March 5 (Bloomberg) -- India's central bank indicated it may keep cutting interest rates after economic growth slowed to a five-year low last quarter.

The Reserve Bank of India yesterday reduced its benchmark repurchase rate to a record low of 5 percent from 5.5 percent and lowered the reverse repurchase rate to 3.5 percent from 4 percent, adding it will ``maintain ample liquidity in the banking system.''

Governor Duvvuri Subbarao is driving policy rates down to unprecedented lows to revive investment and spur consumption in Asia's third-largest economy.

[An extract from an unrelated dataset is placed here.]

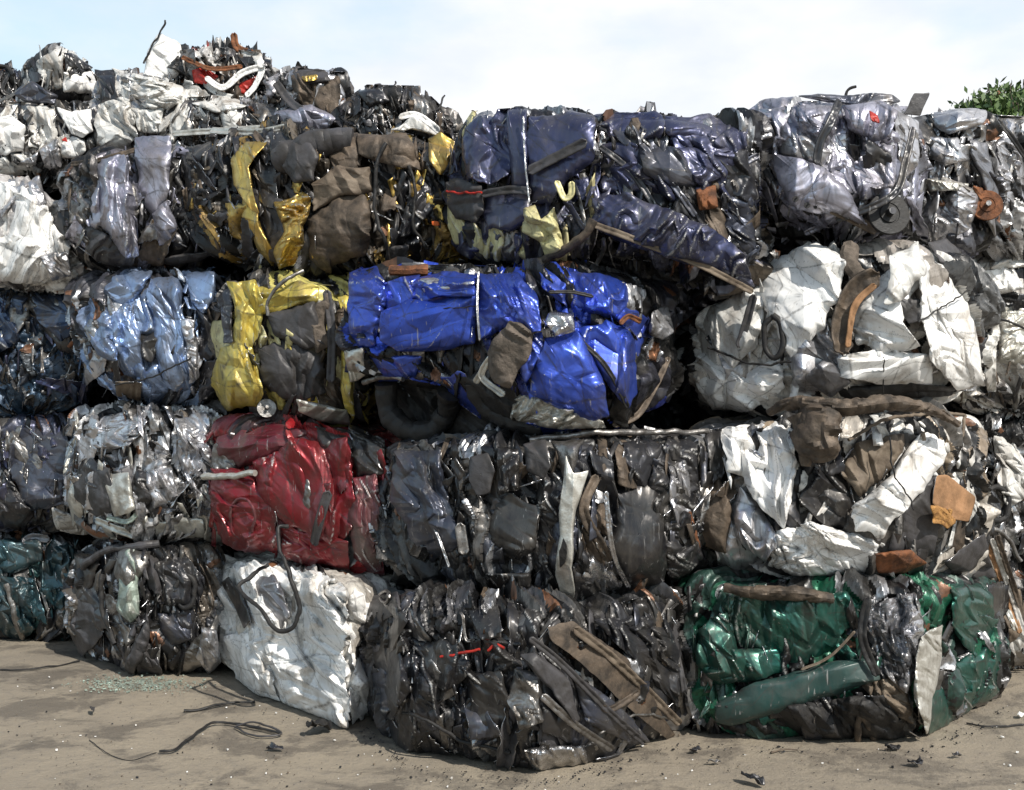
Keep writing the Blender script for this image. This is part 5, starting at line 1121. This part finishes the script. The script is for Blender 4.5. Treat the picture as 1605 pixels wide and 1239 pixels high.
grains('paint_flakes', 'fine white paint flakes on the dirt', 160, fr, .002, .006, 'white_paint', 4)
def foot(rg):
    k = rg.randint(0, 5)
    a, b_ = [((560, 1130), (640, 1196)), ((640, 1200), (840, 1228)), ((840, 1228), (1065, 1168)), ((1080, 1168), (1440, 1180)), ((1440, 1178), (1575, 1110))][k]
    t = rg.rand(); return a[0] + (b_[0] - a[0]) * t, a[1] + (b_[1] - a[1]) * t + rg.exponential(9)
grains('crumbled_rust', 'dark crumbs of rust and rubber along the foot of the bales', 420, foot, .0015, .005, 'charcoal_paint', 6)

# ------------------------------------------------------------------ bush behind the wall at the upper right
def bush():
    rg = np.random.RandomState(4); Y0 = 9.5
    c = P(1598, 205, Y0); root = empty('bush', (c[0], c[1], 0), 'green leafy bush rising behind the wall at the upper right', 'bush')
    m, nt, p = newmat('leaf_green'); v = mapped(nt)
    nt.links.new(mixc(nt, noise(nt, v, 9, 3), (.035, .085, .02), (.12, .17, .05)), p.inputs['Base Color']); p.inputs['Roughness'].default_value = .5
    bark = M('brown_dirt_metal'); V = []; Q = []; n = 0; FV = []; FQ = []
    for k in range(90):
        ang = rg.rand() * 6.28; rad = rg.rand() ** .5
        tip = np.array([c[0] + math.cos(ang) * rad * .75 - .0, c[1] + math.sin(ang) * rad * .7, c[2] + .40 - .40 * rad ** 2 + rg.normal(0, .05)])
        foot_ = np.array([c[0] + rg.normal(0, .12), c[1] + rg.normal(0, .12), 0])
        mid = foot_ * .4 + tip * .6 + rg.normal(0, .1, 3)
        path = smooth_path([foot_, mid, tip], .12); tube('stem', path, np.linspace(.022, .004, len(path)), bark, root, 6)
        for q in range(420):
            t = rg.rand() ** .6; b_ = path[int((.45 + .55 * t) * (len(path) - 1))] + rg.normal(0, .10, 3) * (1.15 - .6 * t)
            d = rg.normal(0, 1, 3); d[2] += .8; d /= np.linalg.norm(d); s_ = np.cross(d, rg.normal(0, 1, 3)); s_ /= np.linalg.norm(s_)
            l = .045 + .045 * rg.rand(); w_ = l * .22
            V += [b_, b_ + d * l * .5 + s_ * w_, b_ + d * l, b_ + d * l * .5 - s_ * w_]; Q.append([n, n + 1, n + 2, n + 3]); n += 4
        if k in (7, 31):
            for q in range(8):
                d = rg.normal(0, 1, 3); d /= np.linalg.norm(d); s_ = np.cross(d, [0, .3, 1.]); s_ /= np.linalg.norm(s_); b_ = tip - np.array([0, .05, .05]); f0 = len(FV)
                FV += [b_, b_ + d * .025 + s_ * .015, b_ + d * .045, b_ + d * .025 - s_ * .015]; FQ.append([f0, f0 + 1, f0 + 2, f0 + 3])
    mesh_np('foliage', np.array(V), np.array(Q), m, root, smooth=False)
    tag(mesh_np('red_flowers', np.array(FV), np.array(FQ), M('red_plastic'), root, smooth=False), kind='stuff')
bush()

The $1.2 trillion economy is weakening as overseas shipments decline and companies' access to funds from overseas and from the stock market is cut off by the global recession.

``Credit availability in India is drying up and is the problem,'' said Chetan Ahya, an economist at Morgan Stanley in Singapore. ``We expect the RBI to cut the policy rate by another 50 basis points by the end of the second quarter of 2009.''

The deepening global recession and slumping share markets, including a 13 percent decline in India's key stock index this year, have forced policy makers around the world to slash borrowing costs.

The U.S. Federal Reserve's benchmark rate is near zero, the Bank of England's is the lowest since its creation in 1694 and the European Central Bank today will probably trim its main rate to 1.5 percent, the lowest level in 10 years of setting policy, according to economists.